Jamey Carney, a 43-year-old New York native and mother, was laid to rest in Killarney today. The circumstances of this poor woman's death highlight a catastrophic, systemic failure in our border and intelligence apparatus. Let’s be very clear about how this started: she met her partner, Ahmad Alsaqer, at a local anti-Israel protest, and their relationship—complete with their "lovey-dovey" social media posts—was a public display of two people from worlds apart.
Now, there’s a lot of chatter about him demanding thousands of euros from her just a week before she was killed, but the hard intelligence confirms the neighbours heard a very serious altercation coming from the property. And just to put the rumours to bed right now—she wasn't beaten to death with a shower head. The post-mortem is clear: she suffered severe head trauma and ultimately died of suffocation. That’s the grim reality of it.

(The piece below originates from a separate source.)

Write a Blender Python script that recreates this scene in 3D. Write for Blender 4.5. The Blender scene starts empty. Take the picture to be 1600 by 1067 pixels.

The Escape Vector and the State’s Paralysis
The real question the powers that be need to answer is how a prime suspect was allowed to just slip the net and walk right out the front door. This individual, a Palestinian-Jordanian national who arrived here in 2024 claiming asylum, was actually handed his passport back by state authorities before this killing took place. You couldn't write it.
After the fact, he just gets on a 3:00 AM bus from Kerry, heads straight up to Dublin Airport, and catches a flight to Istanbul. He was gone before that poor woman's 13-year-old daughter even discovered her body. He subsequently crossed the border into Jordan, his native country, and that's where he sits today, detained by local authorities.
So why wasn't his face plastered across every monitor in Dublin Airport and the ports the second he went missing? I’ll tell you why. The state apparatus was paralyzed by political optics. In the immediate aftermath, the establishment was terrified of the blowback, with the usual suspects in the media complaining that pointing out his background would "stoke up tensions." When you put PR before rapid-response security, fugitives get the head start they need. We have no extradition treaty with Jordan, so the legal fight to drag him back here to face the music is going to be a drawn-out nightmare.

The Broader Security Context
When you're dealing with intelligence and threat vectors, historical and regional realities matter. The violence of the Middle East doesn't just stay over there; it lands on our doorstep. We saw that plain as day back on October 7th when Kim Damti, a young Irish-Israeli citizen, was murdered by terrorists at a music festival.
And look at the region he fled to. Jordan has a deeply volatile history with Palestinian factions. Following massive influxes of refugees, the PLO essentially set themselves up as a paramilitary force within the country, directly challenging Jordanian sovereignty and causing massive civil unrest. Let’s not forget, a Palestinian radical assassinated the Jordanian King back in '51. The history of that region is written in instability.
The bottom line for this country is simple. The state needs to wake up and smell the coffee about exactly who is crossing our borders and the geopolitical baggage they are bringing with them. You cannot let political correctness dictate the safety and security of the Irish people. It's that simple.